While The Lepracaun aspired to a national readership, it focus was on Dublin. Wallace characterises it as having “a wry, urban sense of humour”. Politics was the most regular subject matter of its cartoons – Dublin municipal politics, as well as national politics – but other aspects of life in Dublin also featured strongly, and the magazine evinced a particular sympathy with the urban poor.

According to Wallace, however, it was somewhat hostile towards both the labour movement and the cause of women’s suffrage.

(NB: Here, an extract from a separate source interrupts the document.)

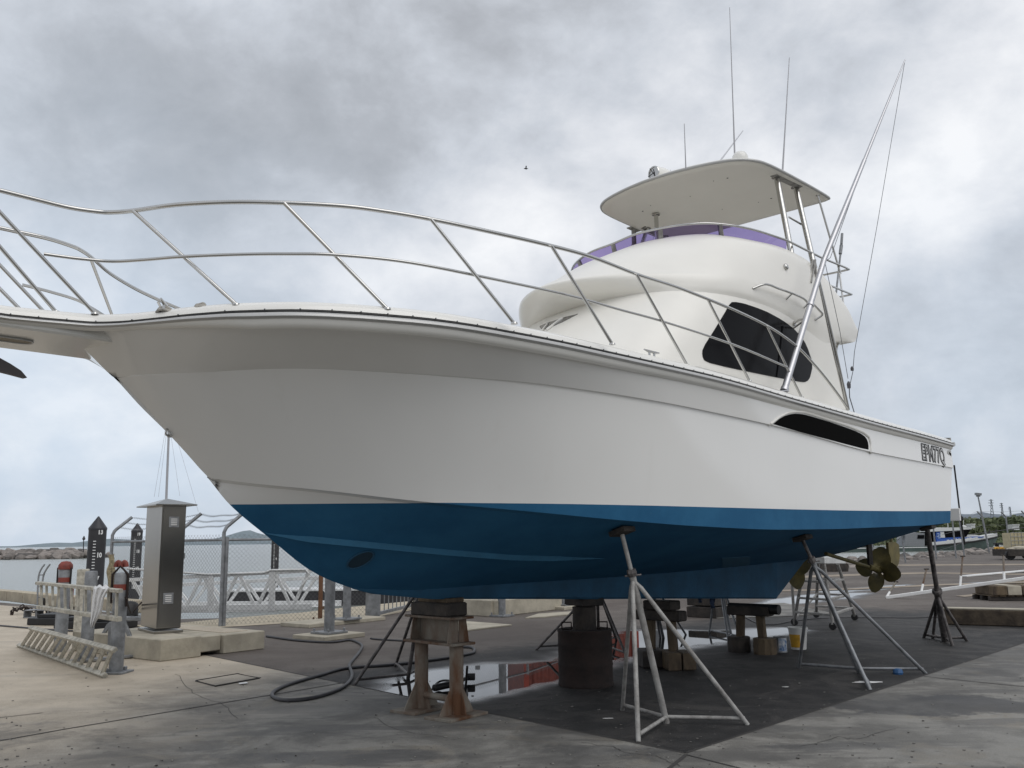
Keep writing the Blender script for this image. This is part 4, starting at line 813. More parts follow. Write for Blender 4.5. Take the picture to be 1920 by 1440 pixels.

The cartoons were skilfully drawn and they certainly had the capacity to pack a punch, but they seem to me often more propagandistic than humorous and their style is somewhat old-fashioned even by the standard of their time.

Change

A more subtle and crisper kind of cartoon had already begun to appear in London newspapers such as the Daily Mail and the Daily Mirror – part of the so-called ‘Northcliffe revolution’ which transformed newspapers into mass-circulation, populist organs.

This change in cartooning practice came late to Ireland, long after The Lepracaun had ceased publication.

Nevertheless, there is much to enjoy in The Lepracaun cartoons. They provide a fascinating insight into politics and society in Ireland in the years before the 1916 Rising, and they are well presented in this splendidly designed volume published by Dublin City Council as part of its Decade of Commemorations programme.